Sujet : Les mauvaises langues de Bruxelles
Date : 25/09/2004
De :   Henri Masson (espero.hm@club-internet.fr)

 

Source : Courrier international - n° 723 - 9 sept. 2004 Europe

 

UNION EUROPÉENNE - Les mauvaises langues de Bruxelles En dépit de leurs promesses, les institutions communautaires ne maîtrisent pas encore les langues des nouveaux pays membres, car elles n'ont pas réussi à recruter des traducteurs et interprètes qualifiés en nombre suffisant.

Jaromir Kohlicek, l'un des députés tchèques au Parlement européen, n'aime pas faire de vacheries. Il y en a quand même une qui le démange. Il songe à s'adresser à la Commission des transports et du tourisme, dont il est membre, en... tchèque ! Il ne sera compris que par ses compatriotes. Les autres n'entendront que le silence dans leurs casques ; il n'y aura personne pour traduire ses propos. Avant l'élargissement, Bruxelles avait promis que les langues des nouveaux pays deviendraient, dès le 1er mai, langues officielles des institutions européennes. Force est de constater que cette décision est restée lettre morte. La plupart des réunions doivent toujours se passer d'interprètes tchèques, lituaniens ou slovènes, et la majorité des documents de travail ne sont disponibles que dans les langues des anciens membres. "Les documents que l'on nous remet avant la réunion de la Commission ne contiennent le plus souvent qu'une seule page en tchèque : l'ordre du jour", explique Kohlicek. Les sujets à traiter, quant à eux, sont développés en anglais ou en allemand.

On n'élit pas un député sur ses compétences linguistiques


Les interprètes sont indispensables au Parlement européen. "Personne ne peut demander aux députés de maîtriser des langues étrangères ; ils n'ont pas été élus pour leurs compétences linguistiques !" précise Patrick Twidle, responsable du recrutement des interprètes à Strasbourg. Quatre cents interprètes des nouveaux pays devaient rejoindre le Parlement. À l'heure actuelle, moins de la moitié des postes sont pourvus. La Commission et le Conseil européens ne s'en sortent pas mieux. Les besoins en traducteurs de ces deux institutions s'élèvent - rien que pour le tchèque - à 135 personnes, mais celles-ci sont difficiles à trouver. Si les candidats ont été 410 à se présenter au concours, seuls 80 ont réussi à franchir le barrage de l'écrit et à se présenter aux oraux. Le taux de réussite a été encore plus faible chez les interprètes : des 1 147 candidats, 45 seulement ont été admis à l'oral. Quant aux autres langues de l'Europe centrale et orientale, les résultats ont été sensiblement similaires, et Bruxelles prend de plus en plus de retard dans la traduction des directives.
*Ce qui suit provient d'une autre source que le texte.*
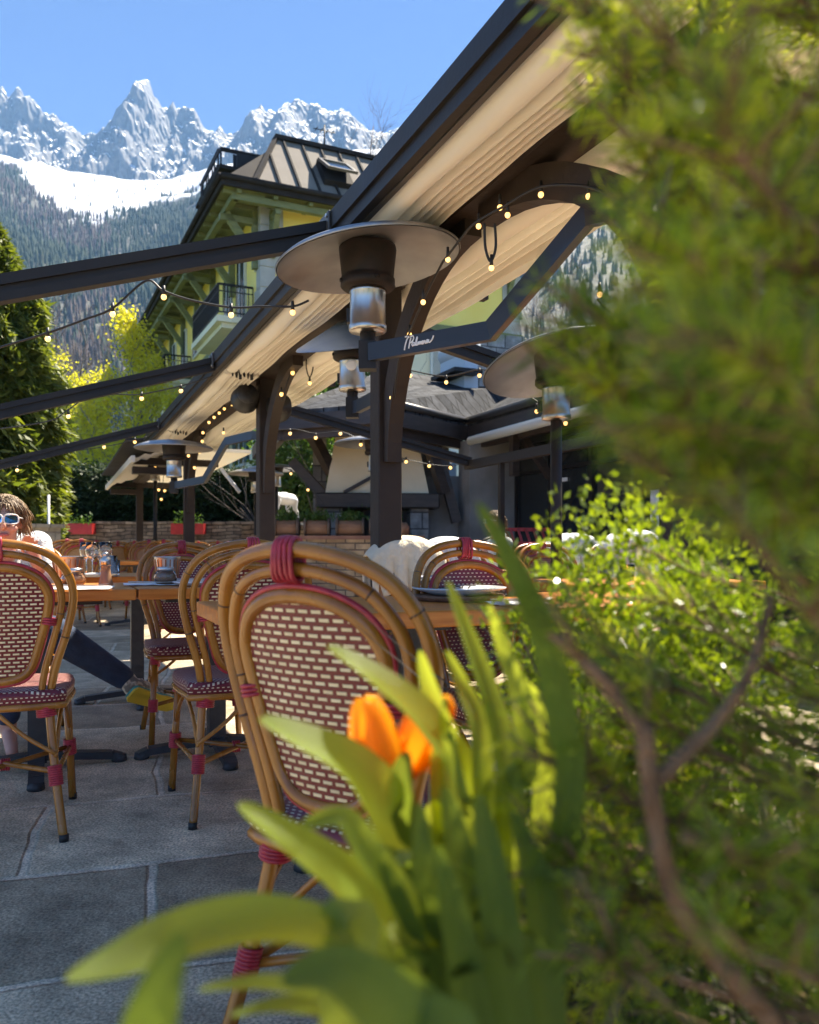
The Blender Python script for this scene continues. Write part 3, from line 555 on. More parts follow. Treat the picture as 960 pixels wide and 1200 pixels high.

Bien que près d'un million et demi de pages aient pu être traduites rien que pour la Commission, on est loin du compte. "Actuellement, nous avons un retard de 60 000 pages", reconnaît Erik Mamer, porte-parole de la Commission européenne. "Si rien n'est fait, le retard atteindra 300 000 pages dans trois ans, et cela risquera de devenir ingérable. "La pénurie de traducteurs est aussi à l'origine du retard de l'administration tchèque et de celle des nouveaux pays d'Europe dans l'adoption des nouvelles directives. "Lorsque l'UE prépare une nouvelle législation, nous recevons le plus souvent tous les documents en anglais", explique Dusan Uher, directeur de la Commission gouvernementale pour l'harmonisation de la législation. "Nous devons les faire traduire par les traducteurs assermentés nationaux, et cela prend du temps. "Si la plupart des novices européens sont plutôt indulgents envers l'administration de Bruxelles, l'Europe elle-même considère la situation comme grave. C'est pour cela que, au mois de mai dernier, Romano Prodi, président sortant de la Commission, a sommé les députés d'être brefs dans leurs communications écrites. Leurs rapports ne devraient pas dépasser quinze pages, alors qu'aujourd'hui ils en comportent en moyenne cinquante. Espérons que les bonnes intentions du président ont déjà pu être traduites.